Object type: Dwarf galaxy
Mass: 190,000,000 times the mass of the sun
Composition: Mostly dark matter
If we could don dark matter glasses and look at the universe around us, we might see thousands of miniature galaxies swarming about the luminous spirals that make up the Milky Way and Andromeda.
We can't ? but we have the next best thing. A technique known as gravitational lensing has allowed one of these dark dwarfs to be glimpsed, suggesting the Milky Way isn't as lonely as it looks to us Earthlings.
Astronomers think that galaxies usually grow by devouring smaller nearby clusters of stars called dwarf galaxies, no bigger than 100 million times the mass of the sun. According to this theory, the Milky Way and all other full-size galaxies should keep company with thousands of dwarfs. However, only 30 such companions have been spotted in our neighbourhood.
Where are all the missing minis hiding? One explanation is that they're mostly made of dark matter, the mysterious, aloof substance thought to make up 83 per cent of the mass in the universe but which is reluctant to interact with regular matter.
"They are there, but we just don't see them," says Simona Vegetti of the Massachusetts Institute of Technology.
Warped lens
Some of the Milky Way's known satellites, such as the Sagittarius dwarf galaxy, do seem to be mostly dark matter, hosting just 100 or fewer visible stars. It's hard to know how many more are lurking undercover, though. And it's especially hard to know if distant galaxies host any dark satellites at all.
"When you're trying to test theories using the Milky Way, at a certain point you have to ask, is the Milky Way a special place or not?" Vegetti says. "It's important to test in other galaxies."
Now, Vegetti and colleagues have tracked down a dark dwarf galaxy orbiting a massive elliptical galaxy 10 billion light years away. The invisible entity, part of a system called JVAS B1938+666, weighs in at about 190 million times the mass of the sun, making it similar in size to the Sagittarius dwarf.

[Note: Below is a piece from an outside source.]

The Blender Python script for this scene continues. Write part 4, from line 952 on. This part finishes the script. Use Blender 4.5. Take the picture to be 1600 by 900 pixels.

The team found the dark galaxy by looking at the way its gravity warped the space-time around it, a technique called gravitational lensing. When the dwarf's vast companion passed in front of an even more distant galaxy, its gravity made the background galaxy look stretched out in a ring of light. Normally these rings, called Einstein rings, form nearly perfect circles. But the presence of the otherwise invisible dwarf galaxy introduced a small flaw, making the further galaxy look like a perfect china bowl with a chip in it.
Purely dark
"The great thing about the technique is that we can use it to detect satellite galaxies that are purely dark matter," says study co-author Chris Fassnacht of the University of California, Davis ? although it's hard to tell from here whether the galaxy has a handful of stars or not.
This is the second dark galaxy to be spotted outside our galactic system, but the first that is as small as the Milky Way's known companions. The other galaxy was just 2.6?billion light years away and 18 times as massive.
"These two together are telling us that it's not something special to have a satellite that small," Vegetti says. The universe may be swarming with small, dark galaxies, she says, though she and her team will have to keep looking to know for sure.
"We've found two, so everything looks promising," she says.